Simultaneously, my own vulnerability as an instructor comes from introducing new approaches and revealing more sides to the person of the instructor. Increased vulnerability and the challenge of self-soothing are part of a parallel process that I share with the students. We are both traveling a path toward greater authenticity whereby inner functioning is reflected in outer functioning. Their inner development will be reflected in their ability to remain open and tuned in to their clients. My inner development and authenticity will be reflected in the course design and my ability to remain open and attuned to my students.

Indeed, I believe that students long for the relational embodiment of course content. Such animation serves not as a model of perfection but, rather, as an accessible reference point for their own progress and development. In a professional school, this constitutes legitimate course content equivalent to the ostensible curriculum (see Fox, 2011). This year, my mindfulness content is expanded; it includes an assignment geared toward this content, and it is taught by a more confident instructor. Before class, I often challenge myself with a personal slogan: How slow can you go? During class, I remind myself to breathe deeply. Sometimes facing the white board I hear a small voice inside reminding me that I do not have to write so fast.

Heinz Meyer and David Locher both had transformative experiences when they freed themselves to be more fully present with students. By subordinating content and becoming more relational, the educational experience became more meaningful for all parties (Rodgers & Raider-Roth, 2006). It seems to be a development process with no end in sight.
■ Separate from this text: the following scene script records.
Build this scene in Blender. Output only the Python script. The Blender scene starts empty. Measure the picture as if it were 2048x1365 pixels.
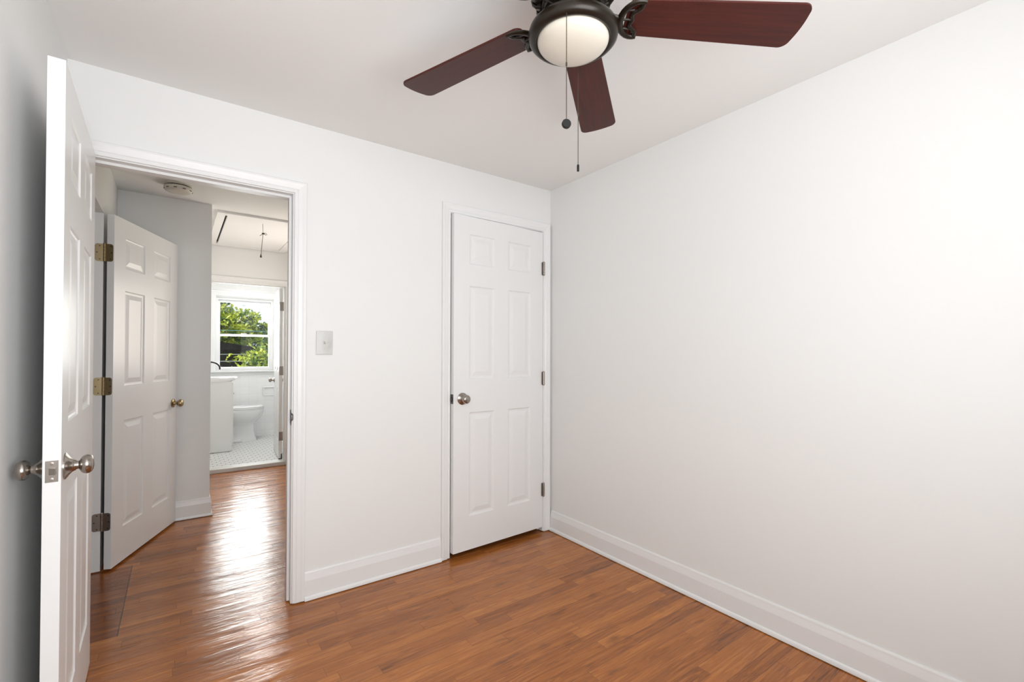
import bpy, math, random
from mathutils import Matrix, Vector
R = math.radians
PI = math.pi
scene = bpy.context.scene
col = scene.collection

# ------------------------------------------------------------------ camera
W_PX, F_PX, CX, CY = 2048.0, 923.87, 1024.375, 699.227
YAW, PITCH, ROLL = 0.62750, 0.0101, 0.0024
CAM = Vector((-2.1411, -2.4929, 1.2396))
fwd = Vector((math.sin(YAW) * math.cos(PITCH), math.cos(YAW) * math.cos(PITCH), math.sin(PITCH)))
right = Vector((math.cos(YAW), -math.sin(YAW), 0))
up = right.cross(fwd)
r2 = right * math.cos(ROLL) + up * math.sin(ROLL)
u2 = up * math.cos(ROLL) - right * math.sin(ROLL)
cd = bpy.data.cameras.new('camera')
cam = bpy.data.objects.new('camera', cd)
col.objects.link(cam)
cam.matrix_world = Matrix(((r2.x, u2.x, -fwd.x, CAM.x), (r2.y, u2.y, -fwd.y, CAM.y), (r2.z, u2.z, -fwd.z, CAM.z), (0, 0, 0, 1)))
cd.sensor_width = 36.0
cd.lens = F_PX / W_PX * 36.0
cd.shift_x = (1024.0 - CX) / W_PX
cd.shift_y = (CY - 682.5) / W_PX
cd.clip_start = 0.02
cd.clip_end = 200
scene.camera = cam

# ------------------------------------------------------------------ sky, sun, window daylight, hall fill, exposure
world = bpy.data.worlds.new('sky')
scene.world = world
world.use_nodes = True
wb = world.node_tree.nodes['Background']
wb.inputs['Color'].default_value = (0.86, 0.93, 1.0, 1)
wb.inputs['Strength'].default_value = 1.35

sd = bpy.data.lights.new('sun', 'SUN')
sd.energy = 8.0
sd.angle = R(0.6)
sd.color = (1.0, 0.95, 0.86)
sun = bpy.data.objects.new('sun', sd)
col.objects.link(sun)
sun.rotation_euler = Vector((0.72, -0.12, -0.80)).to_track_quat('-Z', 'Y').to_euler()


def area(name, loc, aim, sx, sy, power, color):
    d = bpy.data.lights.new(name, 'AREA')
    d.shape = 'RECTANGLE'
    d.size, d.size_y, d.energy, d.color = sx, sy, power, color
    o = bpy.data.objects.new(name, d)
    col.objects.link(o)
    o.location = loc
    o.rotation_euler = Vector(aim).to_track_quat('-Z', 'Z').to_euler()
    return o


# daylight entering through the bedroom's own windows (behind the camera) and the bathroom window
area('daylight_bedroom', (-1.73, -3.11, 1.45), (0, 1, 0.40), 1.40, 1.35, 45, (0.955, 0.975, 0.985))
area('daylight_bathroom', (-1.34, 5.36, 1.51), (0, -1, -0.12), 0.64, 0.94, 27, (0.98, 0.99, 1.0))
area('hall_fill', (-0.78, 2.25, 1.50), (-1, 0, 0.1), 0.80, 1.10, 14.0, (1.0, 0.90, 0.78))  # added fill light behind an invented opening in the hall's right wall

vs = scene.view_settings
vs.view_transform = 'Standard'
vs.look = 'None'
vs.exposure = 0.14
vs.gamma = 1.0
vs.use_curve_mapping = False


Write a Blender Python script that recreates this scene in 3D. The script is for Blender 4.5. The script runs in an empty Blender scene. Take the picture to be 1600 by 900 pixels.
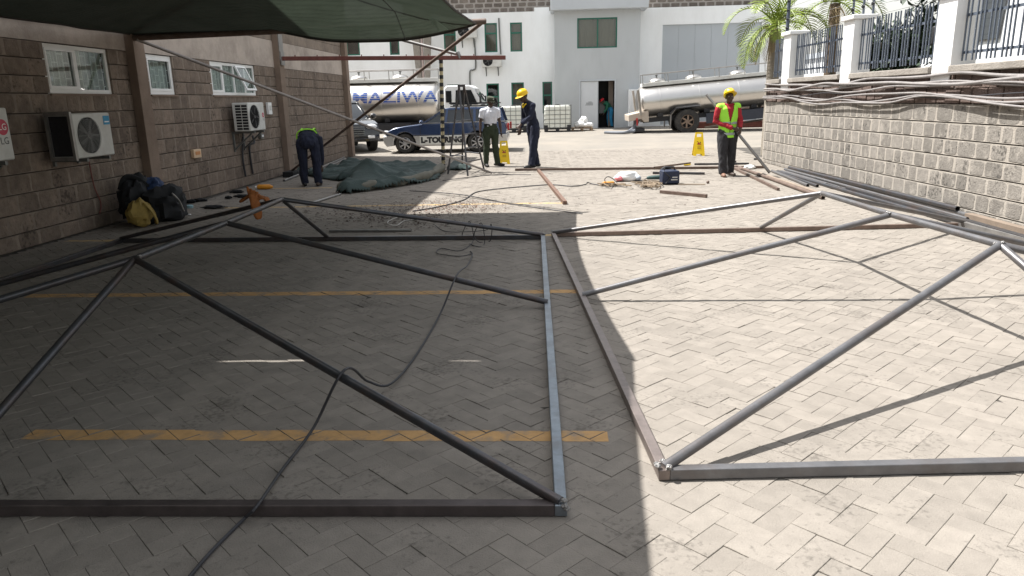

Mirabai Bush (2010) believes that synthetic (i.e., holistic) thinking (Barbezat & Bush, 2013) is key to a new way of teaching, learning, and knowing that both complements and challenges critical thinking and the scientific method. We may be turning a corner in academic history whereby the dualistic tradition that “alienates body from mind, emotion from intellect, humans from nature and art from science” is in need of balance and completion from a contemplative understanding that emphasizes wholeness, unity, and integration (Bush, 2010, p. 3). As Arthur Zajonc (2006) states, “Our conventional epistemology hands us a dangerous counterfeit in truth's place, one that may pass for truth, but is in fact partial and impoverished” (p. 1744) (see also Bugental, 1987). Furthermore, Tobin Hart says that the contemplative teacher invites students to the inside of the subject matter (Bush, 2010). This sentiment is echoed by Zajonc (2006), who speaks of inwardly assuming the shape and meaning of the contemplative object—inhabiting it not as a spy but as a lover.

I find the contemplative movement in higher education very encouraging as a social work instructor. By reuniting more integrative and holistic ways of knowing with traditional scientific methods, we have the opportunity to create pedagogies that are more versatile and complete and encourage the development of responsive and reflective social workers. By making a place at the table for experience, creativity, imagination, and intuition, we have the possibility, as Shelagh Larkin (2010) says, of “bringing life and livelihood back together” (p. 453).